I invent new arguments when I don't want to finish my philosophy papers. Metaphysics of Mathematics as Structural Realism is due July 7th. So instead I talk about God.
Why would we need any of those?
An unrestricted quality of some physical thing would remove premise 2) from the board. Yet matter is bound.
I'm not getting why you're making all these assumptions of what a non-caused universe must look like. Where are you getting these conditions from ?

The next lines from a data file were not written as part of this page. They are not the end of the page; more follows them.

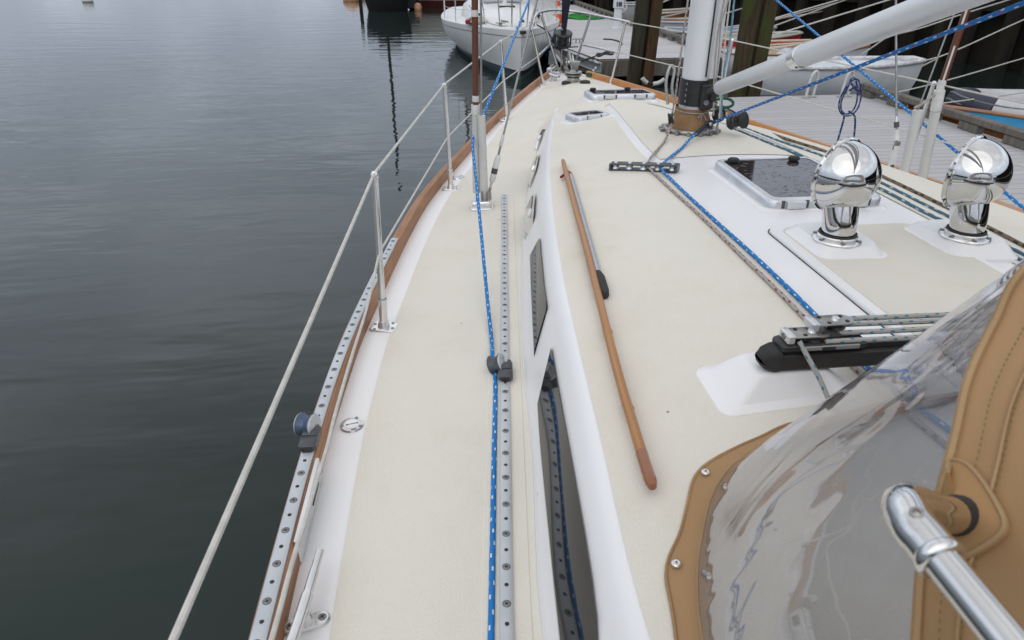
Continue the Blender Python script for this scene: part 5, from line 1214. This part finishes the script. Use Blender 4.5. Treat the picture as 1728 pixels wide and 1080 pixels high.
piling("red-brown timber piling joined to the dark one before the far dock", aty(1101, 60, 13.2).x - .04, 13.2, .098, 3.2, "pile_brown", (.035, 0), True)
piling("mossy thick piling at the near dock's end behind the vang", aty(1261, 60, 10.7).x - .03, 10.7, .135, 3.2, "pile_mossy", (.02, 0))
piling("brown split piling touching the mossy one at the near dock's end", aty(1287, 60, 10.78).x - .04, 10.78, .105, 3.2, "pile_mossy", (.03, 0), True)
piling("dark leaning piling just left of the mast", 4.98, 17.1, .15, 3.2, "pile_dark", (-.09, 0))
piling("slim dark piling just right of the white power pedestal", 4.86, 22.6, .115, 3.4, "pile_mossy", (.01, 0))
o = MB(); P = [aty(1085, 133, 12.95), aty(1092, 139, 12.9), aty(1100, 141, 12.88), aty(1108, 140, 12.9), aty(1120, 134, 13.0), aty(1126, 124, 13.4), aty(1137, 112, 14.4)]
o.tube(spline(P, 6), .022, "black_line", 8); ro = tag(o.build("piling_strop"), "dark strop with white chafe tubes around the brown piling", "rope")
for seg in (((1084, 132), (1087, 136), (1092, 140)), ((1102, 142), (1110, 140.5), (1116, 137.5), (1121, 133.5))):
    o = MB(); o.tube(spline([aty(x, y, 12.86) for x, y in seg], 5), .04, "white_tube", 10); o.build("chafe_tube", ro)

# pier bulkhead of close dark piles
bk = thing("pier_bulkhead", "dark timber pier wall of close weathered piles behind the dinghies", "pier", (9, 17, -1.1))
path = [Vector(p) for p in ((3.2, 52, 0), (4.9, 36, 0), (5.6, 27, 0), (6.6, 24.4, 0), (8.6, 21.4, 0), (10.7, 18.6, 0), (11.6, 15.6, 0), (12.2, 11, 0), (12.6, 5, 0), (13.2, -4, 0), (14, -16, 0))]
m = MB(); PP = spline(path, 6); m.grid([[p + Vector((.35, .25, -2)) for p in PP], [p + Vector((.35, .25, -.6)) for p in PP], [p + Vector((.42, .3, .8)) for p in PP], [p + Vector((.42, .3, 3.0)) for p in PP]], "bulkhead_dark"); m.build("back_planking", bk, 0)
m = MB(); m.grid([[p + Vector((-.3, -.25, 2.9)) for p in PP], [p + Vector((-.3, -.25, 3.2)) for p in PP], [p + Vector((4.0, 1.5, 3.2)) for p in PP]], "grey_timber"); m.build("deck_edge", bk, 0)
for z in (.15, 1.35):
    m = MB(); m.tube([p + Vector((.10, .08, z)) for p in PP], .13, "pile_black", 6); m.build("waler", bk, 0)
rnd = random.Random(11); acc = 0; nx = 0
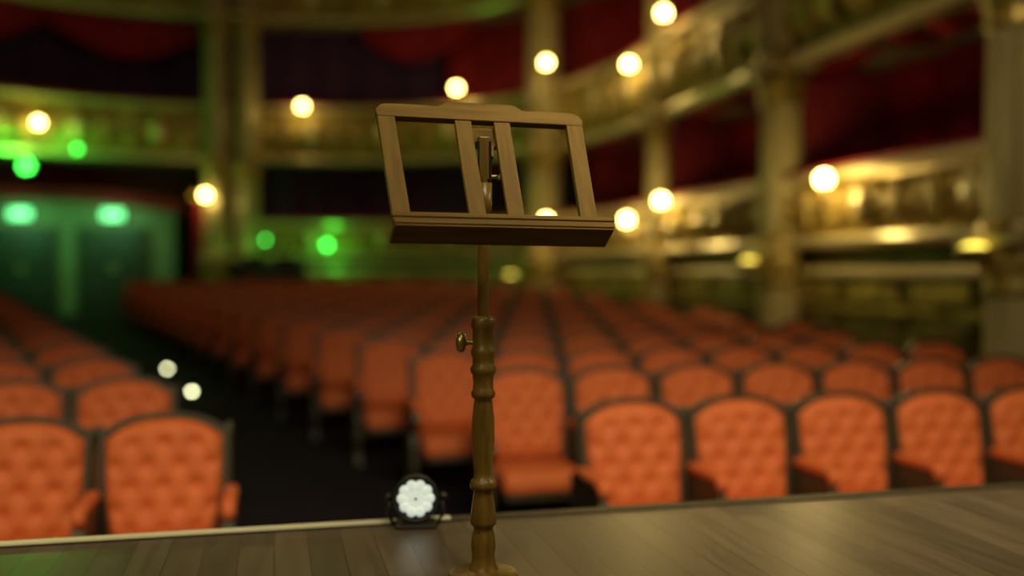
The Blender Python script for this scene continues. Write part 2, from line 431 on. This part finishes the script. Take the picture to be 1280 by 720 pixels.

I think these "assumptions" (don't use the A word!) are derivative of the nature of a first cause. So for a first cause to truly be first, it exists under it's own power. My phrase has been "exists innately". So what all does this entail? If I use fire as an example, what limits fire? Oxygen, heat, and fuel. Fire has external limitations that hinder it's presence. Yet let's say there are no external limitations. There is infinite oxygen, infinite heat, and infinite fuel. What would limit the fire? Nothing. The fire would be equally infinite. So the first cause exists innately, thus is has no external limitations upon it's existence. Essentially, it would be like a fire without need for oxygen, heat, and fuel. The first cause would be unlimited in it's existence.
So, when I look at the physical universe, I look for something unlimited. But, that seems to contradict matter's limited nature.